━━ Data supplied

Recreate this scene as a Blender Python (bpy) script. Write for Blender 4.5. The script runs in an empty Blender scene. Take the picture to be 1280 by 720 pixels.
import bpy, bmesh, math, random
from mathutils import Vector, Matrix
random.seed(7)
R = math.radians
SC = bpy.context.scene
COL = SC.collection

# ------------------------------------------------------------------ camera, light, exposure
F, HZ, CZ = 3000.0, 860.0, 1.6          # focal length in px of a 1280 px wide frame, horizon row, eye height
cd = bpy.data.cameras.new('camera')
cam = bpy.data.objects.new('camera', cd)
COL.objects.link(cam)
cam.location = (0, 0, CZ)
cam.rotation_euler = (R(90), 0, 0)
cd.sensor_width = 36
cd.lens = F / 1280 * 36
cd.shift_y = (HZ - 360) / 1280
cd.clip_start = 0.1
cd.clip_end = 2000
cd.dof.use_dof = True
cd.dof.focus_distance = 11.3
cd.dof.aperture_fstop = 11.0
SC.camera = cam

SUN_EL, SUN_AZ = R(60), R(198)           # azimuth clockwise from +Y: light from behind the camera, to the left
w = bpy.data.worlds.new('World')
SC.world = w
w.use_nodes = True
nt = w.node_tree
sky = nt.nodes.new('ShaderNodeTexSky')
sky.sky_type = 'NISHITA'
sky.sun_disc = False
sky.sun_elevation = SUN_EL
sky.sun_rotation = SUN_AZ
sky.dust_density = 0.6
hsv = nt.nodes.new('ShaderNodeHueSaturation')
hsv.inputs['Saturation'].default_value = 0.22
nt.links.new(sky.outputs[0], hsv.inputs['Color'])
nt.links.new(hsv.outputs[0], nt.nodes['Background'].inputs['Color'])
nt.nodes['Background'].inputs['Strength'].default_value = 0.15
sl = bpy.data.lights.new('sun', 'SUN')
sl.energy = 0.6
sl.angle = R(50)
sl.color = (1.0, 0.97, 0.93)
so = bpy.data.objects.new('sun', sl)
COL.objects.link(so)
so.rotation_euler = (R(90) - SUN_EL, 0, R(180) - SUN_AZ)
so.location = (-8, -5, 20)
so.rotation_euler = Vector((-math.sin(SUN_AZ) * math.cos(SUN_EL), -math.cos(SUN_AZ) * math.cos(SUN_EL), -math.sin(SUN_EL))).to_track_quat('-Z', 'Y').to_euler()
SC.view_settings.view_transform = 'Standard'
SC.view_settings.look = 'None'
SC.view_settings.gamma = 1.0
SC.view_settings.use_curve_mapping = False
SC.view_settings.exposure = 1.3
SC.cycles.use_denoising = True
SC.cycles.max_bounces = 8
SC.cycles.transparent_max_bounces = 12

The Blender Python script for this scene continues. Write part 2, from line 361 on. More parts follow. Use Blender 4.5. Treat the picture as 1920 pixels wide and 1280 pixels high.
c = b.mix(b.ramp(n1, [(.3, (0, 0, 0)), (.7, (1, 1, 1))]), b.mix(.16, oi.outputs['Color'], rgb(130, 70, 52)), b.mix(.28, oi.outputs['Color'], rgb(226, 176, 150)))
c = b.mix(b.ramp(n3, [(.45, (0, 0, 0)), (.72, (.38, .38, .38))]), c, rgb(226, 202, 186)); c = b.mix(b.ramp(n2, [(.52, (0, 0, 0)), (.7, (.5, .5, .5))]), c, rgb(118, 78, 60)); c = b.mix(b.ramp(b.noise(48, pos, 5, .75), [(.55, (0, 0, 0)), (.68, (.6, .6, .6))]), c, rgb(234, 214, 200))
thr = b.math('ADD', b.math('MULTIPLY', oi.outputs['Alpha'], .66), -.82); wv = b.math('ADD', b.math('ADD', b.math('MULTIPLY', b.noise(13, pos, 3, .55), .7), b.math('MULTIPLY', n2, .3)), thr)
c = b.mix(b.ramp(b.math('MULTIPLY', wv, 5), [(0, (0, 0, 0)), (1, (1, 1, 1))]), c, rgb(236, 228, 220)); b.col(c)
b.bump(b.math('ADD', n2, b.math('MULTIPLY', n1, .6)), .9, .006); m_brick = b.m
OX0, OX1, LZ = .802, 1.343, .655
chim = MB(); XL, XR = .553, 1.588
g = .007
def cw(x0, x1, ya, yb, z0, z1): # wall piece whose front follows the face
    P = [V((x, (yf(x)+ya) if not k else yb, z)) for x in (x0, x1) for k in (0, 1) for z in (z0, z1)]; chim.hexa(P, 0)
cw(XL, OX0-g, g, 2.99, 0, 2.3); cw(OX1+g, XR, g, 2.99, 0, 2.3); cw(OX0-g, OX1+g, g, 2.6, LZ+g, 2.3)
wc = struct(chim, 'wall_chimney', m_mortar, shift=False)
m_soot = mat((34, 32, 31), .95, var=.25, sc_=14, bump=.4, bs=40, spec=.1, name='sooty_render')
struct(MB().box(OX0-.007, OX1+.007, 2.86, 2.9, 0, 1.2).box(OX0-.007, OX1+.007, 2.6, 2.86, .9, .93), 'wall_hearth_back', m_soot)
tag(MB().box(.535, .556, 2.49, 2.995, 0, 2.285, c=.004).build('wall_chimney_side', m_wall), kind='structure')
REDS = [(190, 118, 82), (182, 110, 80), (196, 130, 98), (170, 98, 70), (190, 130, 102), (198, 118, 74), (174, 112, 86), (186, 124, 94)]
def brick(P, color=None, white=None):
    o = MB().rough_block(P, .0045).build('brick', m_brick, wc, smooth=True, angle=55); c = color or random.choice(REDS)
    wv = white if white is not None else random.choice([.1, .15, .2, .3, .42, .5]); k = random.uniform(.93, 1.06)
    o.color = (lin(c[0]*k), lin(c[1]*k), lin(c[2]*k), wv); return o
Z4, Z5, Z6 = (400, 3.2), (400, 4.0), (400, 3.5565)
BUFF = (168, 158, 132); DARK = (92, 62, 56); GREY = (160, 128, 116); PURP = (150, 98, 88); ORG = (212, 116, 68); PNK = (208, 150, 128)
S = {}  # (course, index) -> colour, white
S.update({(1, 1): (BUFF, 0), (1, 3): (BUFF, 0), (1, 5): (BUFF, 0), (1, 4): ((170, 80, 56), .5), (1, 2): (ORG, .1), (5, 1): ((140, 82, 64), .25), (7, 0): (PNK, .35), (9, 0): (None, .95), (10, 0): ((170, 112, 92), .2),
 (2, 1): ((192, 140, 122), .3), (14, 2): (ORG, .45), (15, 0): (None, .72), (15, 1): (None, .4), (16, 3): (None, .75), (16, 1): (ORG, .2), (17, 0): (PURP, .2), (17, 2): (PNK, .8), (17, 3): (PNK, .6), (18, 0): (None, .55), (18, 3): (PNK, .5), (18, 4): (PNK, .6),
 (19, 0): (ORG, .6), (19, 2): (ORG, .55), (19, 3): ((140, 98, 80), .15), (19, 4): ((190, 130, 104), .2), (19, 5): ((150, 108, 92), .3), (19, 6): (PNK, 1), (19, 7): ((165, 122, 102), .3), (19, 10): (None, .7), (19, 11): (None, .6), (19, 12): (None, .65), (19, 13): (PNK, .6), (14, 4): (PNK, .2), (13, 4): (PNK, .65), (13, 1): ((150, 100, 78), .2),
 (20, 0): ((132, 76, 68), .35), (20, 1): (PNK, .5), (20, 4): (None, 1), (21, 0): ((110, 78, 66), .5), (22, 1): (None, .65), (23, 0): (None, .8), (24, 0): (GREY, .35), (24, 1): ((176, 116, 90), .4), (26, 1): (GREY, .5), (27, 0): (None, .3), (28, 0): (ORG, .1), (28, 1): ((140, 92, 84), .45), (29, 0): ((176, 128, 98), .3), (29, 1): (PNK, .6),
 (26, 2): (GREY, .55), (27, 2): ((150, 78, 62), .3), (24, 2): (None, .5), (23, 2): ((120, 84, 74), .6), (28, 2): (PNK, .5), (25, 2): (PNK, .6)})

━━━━

**Work to be completed:** Stop after the line containing "SC.camera = cam": print exactly the lines from the start of the entries above up to it, that line included.

**Complete output:**
Recreate this scene as a Blender Python (bpy) script. Write for Blender 4.5. The script runs in an empty Blender scene. Take the picture to be 1280 by 720 pixels.
import bpy, bmesh, math, random
from mathutils import Vector, Matrix
random.seed(7)
R = math.radians
SC = bpy.context.scene
COL = SC.collection

# ------------------------------------------------------------------ camera, light, exposure
F, HZ, CZ = 3000.0, 860.0, 1.6          # focal length in px of a 1280 px wide frame, horizon row, eye height
cd = bpy.data.cameras.new('camera')
cam = bpy.data.objects.new('camera', cd)
COL.objects.link(cam)
cam.location = (0, 0, CZ)
cam.rotation_euler = (R(90), 0, 0)
cd.sensor_width = 36
cd.lens = F / 1280 * 36
cd.shift_y = (HZ - 360) / 1280
cd.clip_start = 0.1
cd.clip_end = 2000
cd.dof.use_dof = True
cd.dof.focus_distance = 11.3
cd.dof.aperture_fstop = 11.0
SC.camera = cam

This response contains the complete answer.